Leave out every picture. Copy exactly the lines from the one holding "Generate a Blender" through the one holding "PI = math.pi".
━━━━━━━━━━━━━━━━━━━━━━━━━━━━━━
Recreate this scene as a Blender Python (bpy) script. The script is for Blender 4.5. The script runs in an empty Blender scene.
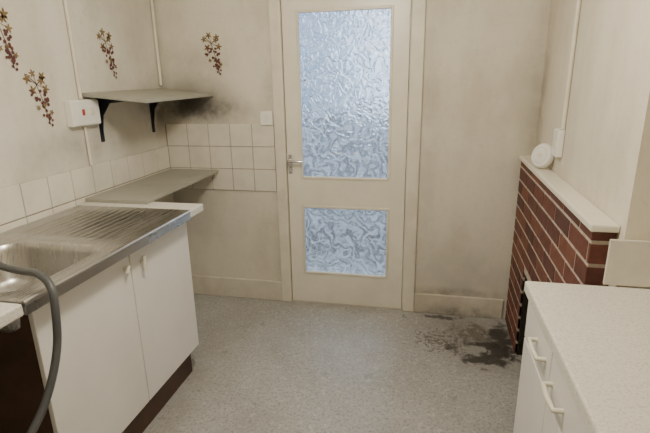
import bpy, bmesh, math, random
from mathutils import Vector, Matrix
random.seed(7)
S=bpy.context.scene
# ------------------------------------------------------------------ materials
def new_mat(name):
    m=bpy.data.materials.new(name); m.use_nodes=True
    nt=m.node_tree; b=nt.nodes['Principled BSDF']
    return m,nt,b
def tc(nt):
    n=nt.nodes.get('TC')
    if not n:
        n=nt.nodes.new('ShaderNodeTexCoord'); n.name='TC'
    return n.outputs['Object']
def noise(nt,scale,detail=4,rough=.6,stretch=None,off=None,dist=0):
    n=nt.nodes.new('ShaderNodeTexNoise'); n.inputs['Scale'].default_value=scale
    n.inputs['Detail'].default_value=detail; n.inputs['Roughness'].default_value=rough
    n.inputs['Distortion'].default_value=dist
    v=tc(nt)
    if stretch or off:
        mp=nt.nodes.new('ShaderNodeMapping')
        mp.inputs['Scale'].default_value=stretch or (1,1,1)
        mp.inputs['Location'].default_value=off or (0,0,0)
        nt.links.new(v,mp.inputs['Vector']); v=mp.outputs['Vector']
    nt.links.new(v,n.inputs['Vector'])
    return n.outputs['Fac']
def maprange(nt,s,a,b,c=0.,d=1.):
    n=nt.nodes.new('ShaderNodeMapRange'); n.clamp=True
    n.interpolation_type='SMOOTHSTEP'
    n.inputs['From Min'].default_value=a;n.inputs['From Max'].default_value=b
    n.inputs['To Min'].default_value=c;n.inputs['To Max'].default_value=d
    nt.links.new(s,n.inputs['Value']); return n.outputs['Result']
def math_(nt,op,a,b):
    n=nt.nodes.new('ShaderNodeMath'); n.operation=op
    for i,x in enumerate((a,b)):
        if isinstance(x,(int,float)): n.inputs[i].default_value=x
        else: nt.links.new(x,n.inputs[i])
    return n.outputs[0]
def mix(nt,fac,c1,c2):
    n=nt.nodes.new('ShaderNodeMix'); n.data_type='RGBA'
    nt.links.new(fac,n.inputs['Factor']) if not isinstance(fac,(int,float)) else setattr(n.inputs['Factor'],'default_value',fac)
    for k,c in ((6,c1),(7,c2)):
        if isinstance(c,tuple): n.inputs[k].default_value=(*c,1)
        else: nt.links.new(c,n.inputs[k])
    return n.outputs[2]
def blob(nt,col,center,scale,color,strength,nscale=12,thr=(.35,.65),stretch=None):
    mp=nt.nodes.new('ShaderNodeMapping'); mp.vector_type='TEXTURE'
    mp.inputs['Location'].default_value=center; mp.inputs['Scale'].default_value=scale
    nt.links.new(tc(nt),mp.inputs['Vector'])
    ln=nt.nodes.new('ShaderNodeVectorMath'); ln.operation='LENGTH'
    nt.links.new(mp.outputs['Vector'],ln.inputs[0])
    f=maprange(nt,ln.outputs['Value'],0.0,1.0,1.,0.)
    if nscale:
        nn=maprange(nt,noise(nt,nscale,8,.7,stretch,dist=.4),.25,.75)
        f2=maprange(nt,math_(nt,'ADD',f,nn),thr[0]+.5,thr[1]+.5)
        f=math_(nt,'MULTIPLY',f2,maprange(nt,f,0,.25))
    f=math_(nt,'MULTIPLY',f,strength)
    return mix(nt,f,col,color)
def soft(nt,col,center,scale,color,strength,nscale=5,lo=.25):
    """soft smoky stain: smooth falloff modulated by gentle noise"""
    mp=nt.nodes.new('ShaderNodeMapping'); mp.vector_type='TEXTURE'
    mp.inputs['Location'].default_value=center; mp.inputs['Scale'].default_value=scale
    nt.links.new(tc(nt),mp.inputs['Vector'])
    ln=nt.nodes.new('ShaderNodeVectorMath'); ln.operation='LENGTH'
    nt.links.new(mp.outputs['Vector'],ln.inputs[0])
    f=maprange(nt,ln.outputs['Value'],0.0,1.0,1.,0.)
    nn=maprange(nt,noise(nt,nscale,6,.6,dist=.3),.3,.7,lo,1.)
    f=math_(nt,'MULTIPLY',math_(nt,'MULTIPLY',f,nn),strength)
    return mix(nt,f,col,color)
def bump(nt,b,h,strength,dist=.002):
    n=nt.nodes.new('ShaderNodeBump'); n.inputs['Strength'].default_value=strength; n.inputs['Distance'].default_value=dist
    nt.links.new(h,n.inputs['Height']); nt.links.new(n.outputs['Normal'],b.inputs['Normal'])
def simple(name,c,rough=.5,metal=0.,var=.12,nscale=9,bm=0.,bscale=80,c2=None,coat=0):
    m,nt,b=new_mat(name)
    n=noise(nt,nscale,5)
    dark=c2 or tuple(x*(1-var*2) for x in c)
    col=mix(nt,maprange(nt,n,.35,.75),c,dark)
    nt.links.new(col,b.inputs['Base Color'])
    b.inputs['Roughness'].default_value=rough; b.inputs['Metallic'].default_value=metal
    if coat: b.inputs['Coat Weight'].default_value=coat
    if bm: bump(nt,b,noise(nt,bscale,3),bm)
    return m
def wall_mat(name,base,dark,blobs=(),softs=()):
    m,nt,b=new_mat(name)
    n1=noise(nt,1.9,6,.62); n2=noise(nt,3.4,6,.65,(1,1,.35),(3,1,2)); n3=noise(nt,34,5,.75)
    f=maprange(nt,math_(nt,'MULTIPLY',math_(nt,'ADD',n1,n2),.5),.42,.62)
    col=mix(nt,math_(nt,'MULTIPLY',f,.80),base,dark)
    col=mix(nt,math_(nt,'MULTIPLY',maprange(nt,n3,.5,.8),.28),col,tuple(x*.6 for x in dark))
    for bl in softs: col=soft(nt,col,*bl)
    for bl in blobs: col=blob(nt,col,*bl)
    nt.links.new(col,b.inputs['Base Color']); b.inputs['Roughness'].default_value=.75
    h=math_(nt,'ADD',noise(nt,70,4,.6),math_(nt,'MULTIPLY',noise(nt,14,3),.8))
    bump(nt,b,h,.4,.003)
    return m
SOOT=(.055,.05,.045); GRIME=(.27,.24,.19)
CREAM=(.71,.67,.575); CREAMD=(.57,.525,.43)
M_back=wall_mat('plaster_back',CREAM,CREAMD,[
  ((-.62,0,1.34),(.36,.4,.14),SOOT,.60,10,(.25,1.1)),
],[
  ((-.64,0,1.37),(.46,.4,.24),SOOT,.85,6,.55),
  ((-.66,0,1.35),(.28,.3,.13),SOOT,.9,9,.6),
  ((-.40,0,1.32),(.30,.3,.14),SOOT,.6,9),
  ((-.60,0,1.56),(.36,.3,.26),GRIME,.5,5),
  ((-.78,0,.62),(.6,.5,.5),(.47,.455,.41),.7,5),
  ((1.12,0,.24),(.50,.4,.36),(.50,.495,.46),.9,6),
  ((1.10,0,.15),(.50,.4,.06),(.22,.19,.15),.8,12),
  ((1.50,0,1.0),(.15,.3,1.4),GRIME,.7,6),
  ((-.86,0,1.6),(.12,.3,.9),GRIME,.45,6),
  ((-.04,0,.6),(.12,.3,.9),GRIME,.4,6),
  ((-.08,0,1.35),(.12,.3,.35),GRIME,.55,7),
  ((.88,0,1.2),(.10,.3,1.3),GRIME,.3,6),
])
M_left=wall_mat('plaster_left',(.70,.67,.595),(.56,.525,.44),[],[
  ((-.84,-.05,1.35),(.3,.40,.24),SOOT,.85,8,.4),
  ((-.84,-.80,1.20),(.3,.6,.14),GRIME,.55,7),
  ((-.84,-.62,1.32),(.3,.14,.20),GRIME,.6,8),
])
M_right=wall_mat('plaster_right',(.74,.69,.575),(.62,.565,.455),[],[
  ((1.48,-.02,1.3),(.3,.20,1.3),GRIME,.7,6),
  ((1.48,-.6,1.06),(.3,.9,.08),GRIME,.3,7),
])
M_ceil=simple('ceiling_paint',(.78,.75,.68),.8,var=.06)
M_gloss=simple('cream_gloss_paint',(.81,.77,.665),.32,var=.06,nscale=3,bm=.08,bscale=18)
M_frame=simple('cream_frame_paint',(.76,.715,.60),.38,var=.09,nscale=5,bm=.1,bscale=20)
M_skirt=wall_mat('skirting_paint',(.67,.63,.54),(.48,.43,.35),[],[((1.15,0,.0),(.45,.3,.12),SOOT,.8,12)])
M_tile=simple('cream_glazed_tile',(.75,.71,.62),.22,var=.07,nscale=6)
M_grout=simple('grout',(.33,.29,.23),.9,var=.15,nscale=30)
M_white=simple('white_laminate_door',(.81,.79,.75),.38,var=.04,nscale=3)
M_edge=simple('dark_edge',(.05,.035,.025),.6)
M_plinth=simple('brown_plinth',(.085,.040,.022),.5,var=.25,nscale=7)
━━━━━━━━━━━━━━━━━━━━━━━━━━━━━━
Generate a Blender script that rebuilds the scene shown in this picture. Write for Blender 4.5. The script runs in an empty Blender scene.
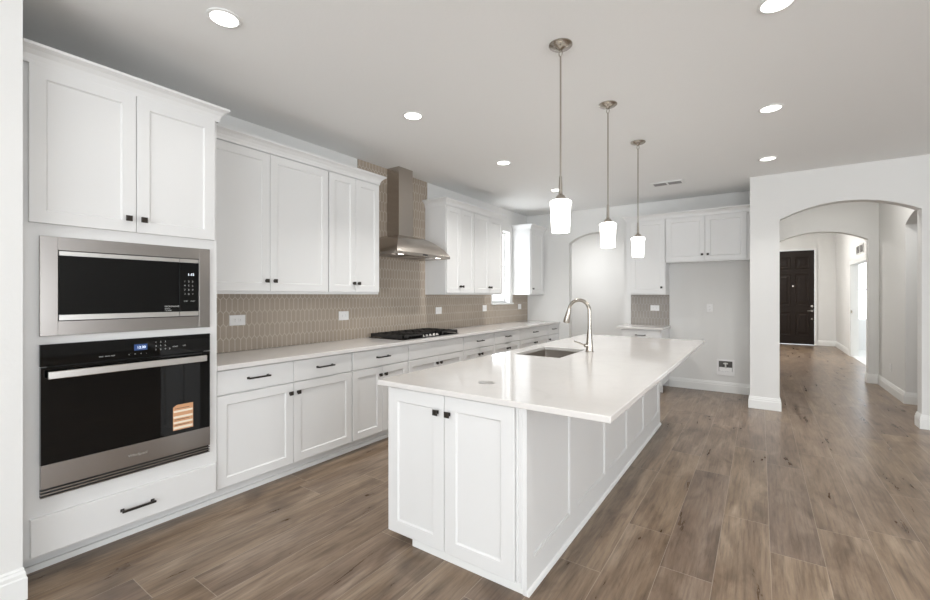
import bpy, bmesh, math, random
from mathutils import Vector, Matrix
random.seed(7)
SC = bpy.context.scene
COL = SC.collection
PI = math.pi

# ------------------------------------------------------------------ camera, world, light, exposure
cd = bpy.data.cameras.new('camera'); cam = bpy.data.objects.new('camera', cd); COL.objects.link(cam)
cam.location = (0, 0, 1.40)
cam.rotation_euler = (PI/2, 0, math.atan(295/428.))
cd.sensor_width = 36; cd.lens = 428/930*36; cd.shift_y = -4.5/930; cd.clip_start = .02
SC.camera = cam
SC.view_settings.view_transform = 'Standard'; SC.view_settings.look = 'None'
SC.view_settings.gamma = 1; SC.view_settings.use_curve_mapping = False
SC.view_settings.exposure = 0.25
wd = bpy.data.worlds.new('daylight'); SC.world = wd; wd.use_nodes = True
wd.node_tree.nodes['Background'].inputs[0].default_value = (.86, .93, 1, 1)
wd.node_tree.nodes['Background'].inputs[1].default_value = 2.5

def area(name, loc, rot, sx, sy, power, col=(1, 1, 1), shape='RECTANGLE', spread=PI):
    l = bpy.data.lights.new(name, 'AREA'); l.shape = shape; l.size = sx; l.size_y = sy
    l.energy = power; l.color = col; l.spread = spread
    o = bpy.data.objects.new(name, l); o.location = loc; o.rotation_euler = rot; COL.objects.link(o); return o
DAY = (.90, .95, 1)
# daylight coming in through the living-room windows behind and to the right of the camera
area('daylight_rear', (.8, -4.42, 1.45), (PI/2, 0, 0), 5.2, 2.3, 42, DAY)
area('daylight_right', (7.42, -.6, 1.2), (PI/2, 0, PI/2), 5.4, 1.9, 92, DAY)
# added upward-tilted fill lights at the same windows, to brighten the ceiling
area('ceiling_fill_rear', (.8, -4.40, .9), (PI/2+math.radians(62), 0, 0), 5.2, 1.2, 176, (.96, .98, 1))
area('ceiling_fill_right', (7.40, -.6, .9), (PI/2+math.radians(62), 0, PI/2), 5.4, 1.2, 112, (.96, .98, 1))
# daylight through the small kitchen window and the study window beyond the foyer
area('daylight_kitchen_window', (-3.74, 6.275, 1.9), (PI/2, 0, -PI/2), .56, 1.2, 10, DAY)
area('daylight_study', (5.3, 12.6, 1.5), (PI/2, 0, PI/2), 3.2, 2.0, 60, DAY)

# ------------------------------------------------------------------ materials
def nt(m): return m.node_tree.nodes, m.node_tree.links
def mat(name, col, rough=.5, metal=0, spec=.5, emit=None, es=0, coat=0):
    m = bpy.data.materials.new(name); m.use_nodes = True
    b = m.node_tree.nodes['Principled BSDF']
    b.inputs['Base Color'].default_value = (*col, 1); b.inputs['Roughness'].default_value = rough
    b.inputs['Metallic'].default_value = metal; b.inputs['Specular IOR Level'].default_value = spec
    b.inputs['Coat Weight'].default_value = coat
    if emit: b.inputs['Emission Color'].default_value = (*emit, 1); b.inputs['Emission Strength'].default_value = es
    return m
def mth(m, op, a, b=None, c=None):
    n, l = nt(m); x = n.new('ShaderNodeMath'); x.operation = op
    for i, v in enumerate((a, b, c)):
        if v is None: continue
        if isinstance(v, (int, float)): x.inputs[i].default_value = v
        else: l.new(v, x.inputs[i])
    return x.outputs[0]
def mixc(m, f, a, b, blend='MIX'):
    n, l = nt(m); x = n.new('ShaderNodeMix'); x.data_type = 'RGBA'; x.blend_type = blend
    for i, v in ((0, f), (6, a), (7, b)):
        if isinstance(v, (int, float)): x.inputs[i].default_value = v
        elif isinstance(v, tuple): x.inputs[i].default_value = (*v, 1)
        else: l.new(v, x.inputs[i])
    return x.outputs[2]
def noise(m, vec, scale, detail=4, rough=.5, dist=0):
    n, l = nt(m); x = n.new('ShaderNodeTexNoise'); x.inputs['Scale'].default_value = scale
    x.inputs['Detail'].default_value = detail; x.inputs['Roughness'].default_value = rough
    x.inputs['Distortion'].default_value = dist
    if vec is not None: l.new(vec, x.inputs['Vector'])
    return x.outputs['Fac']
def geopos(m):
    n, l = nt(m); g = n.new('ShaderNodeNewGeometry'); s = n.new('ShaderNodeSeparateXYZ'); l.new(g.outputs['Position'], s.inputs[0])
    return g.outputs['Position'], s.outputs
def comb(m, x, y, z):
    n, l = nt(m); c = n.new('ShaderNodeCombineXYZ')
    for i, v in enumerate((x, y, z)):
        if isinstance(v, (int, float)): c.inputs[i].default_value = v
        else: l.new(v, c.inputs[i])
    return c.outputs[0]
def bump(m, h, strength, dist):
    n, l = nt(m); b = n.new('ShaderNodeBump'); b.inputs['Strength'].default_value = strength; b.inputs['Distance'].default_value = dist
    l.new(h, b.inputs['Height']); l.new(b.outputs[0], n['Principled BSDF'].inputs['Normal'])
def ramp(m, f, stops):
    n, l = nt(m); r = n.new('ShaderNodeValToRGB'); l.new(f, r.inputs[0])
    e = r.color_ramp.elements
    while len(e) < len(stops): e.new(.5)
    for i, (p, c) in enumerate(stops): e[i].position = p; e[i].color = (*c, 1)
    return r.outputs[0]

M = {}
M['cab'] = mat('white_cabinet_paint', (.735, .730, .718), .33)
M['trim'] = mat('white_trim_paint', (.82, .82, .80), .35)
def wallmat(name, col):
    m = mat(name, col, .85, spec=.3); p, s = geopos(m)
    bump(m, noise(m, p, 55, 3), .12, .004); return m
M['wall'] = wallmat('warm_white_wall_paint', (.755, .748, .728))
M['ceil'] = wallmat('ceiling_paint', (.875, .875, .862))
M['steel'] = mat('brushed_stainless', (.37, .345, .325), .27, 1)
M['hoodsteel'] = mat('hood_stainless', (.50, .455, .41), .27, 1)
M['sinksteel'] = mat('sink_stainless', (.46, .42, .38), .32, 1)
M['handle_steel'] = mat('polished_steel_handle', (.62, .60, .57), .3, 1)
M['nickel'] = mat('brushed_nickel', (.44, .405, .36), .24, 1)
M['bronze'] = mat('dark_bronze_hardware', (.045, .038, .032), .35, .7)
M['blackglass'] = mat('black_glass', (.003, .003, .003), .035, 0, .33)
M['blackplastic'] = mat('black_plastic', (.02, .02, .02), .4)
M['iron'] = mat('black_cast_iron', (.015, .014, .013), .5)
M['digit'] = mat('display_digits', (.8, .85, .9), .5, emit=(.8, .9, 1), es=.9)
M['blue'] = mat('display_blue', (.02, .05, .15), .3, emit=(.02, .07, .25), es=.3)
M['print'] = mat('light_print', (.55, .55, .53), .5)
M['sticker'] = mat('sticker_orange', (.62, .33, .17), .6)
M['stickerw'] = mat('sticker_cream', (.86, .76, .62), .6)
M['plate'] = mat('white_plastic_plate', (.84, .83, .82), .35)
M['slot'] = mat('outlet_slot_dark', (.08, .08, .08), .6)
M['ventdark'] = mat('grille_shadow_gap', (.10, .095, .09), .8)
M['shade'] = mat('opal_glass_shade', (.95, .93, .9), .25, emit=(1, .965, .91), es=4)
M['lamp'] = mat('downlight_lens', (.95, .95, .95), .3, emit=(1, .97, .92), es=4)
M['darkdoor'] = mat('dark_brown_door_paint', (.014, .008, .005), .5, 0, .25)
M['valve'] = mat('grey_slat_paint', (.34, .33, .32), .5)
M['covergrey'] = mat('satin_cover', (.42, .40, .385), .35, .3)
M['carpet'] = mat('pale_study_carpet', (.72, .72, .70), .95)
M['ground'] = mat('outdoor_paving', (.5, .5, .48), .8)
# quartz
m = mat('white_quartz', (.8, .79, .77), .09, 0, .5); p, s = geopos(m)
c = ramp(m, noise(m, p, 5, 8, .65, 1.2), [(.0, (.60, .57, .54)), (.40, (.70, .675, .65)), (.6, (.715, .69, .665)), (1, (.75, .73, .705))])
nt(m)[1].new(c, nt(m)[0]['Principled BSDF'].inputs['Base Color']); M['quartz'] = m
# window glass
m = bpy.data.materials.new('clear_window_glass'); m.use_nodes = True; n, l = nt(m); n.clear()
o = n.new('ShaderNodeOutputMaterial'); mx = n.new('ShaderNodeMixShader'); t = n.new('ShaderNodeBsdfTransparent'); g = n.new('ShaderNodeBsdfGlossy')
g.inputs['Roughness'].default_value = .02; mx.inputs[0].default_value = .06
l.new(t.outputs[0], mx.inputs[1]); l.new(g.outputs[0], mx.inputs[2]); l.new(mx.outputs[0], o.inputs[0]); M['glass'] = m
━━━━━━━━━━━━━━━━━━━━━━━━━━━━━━
§ Answer for the task
Generate a Blender script that rebuilds the scene shown in this picture. Write for Blender 4.5. The script runs in an empty Blender scene.
import bpy, bmesh, math, random
from mathutils import Vector, Matrix
random.seed(7)
SC = bpy.context.scene
COL = SC.collection
PI = math.pi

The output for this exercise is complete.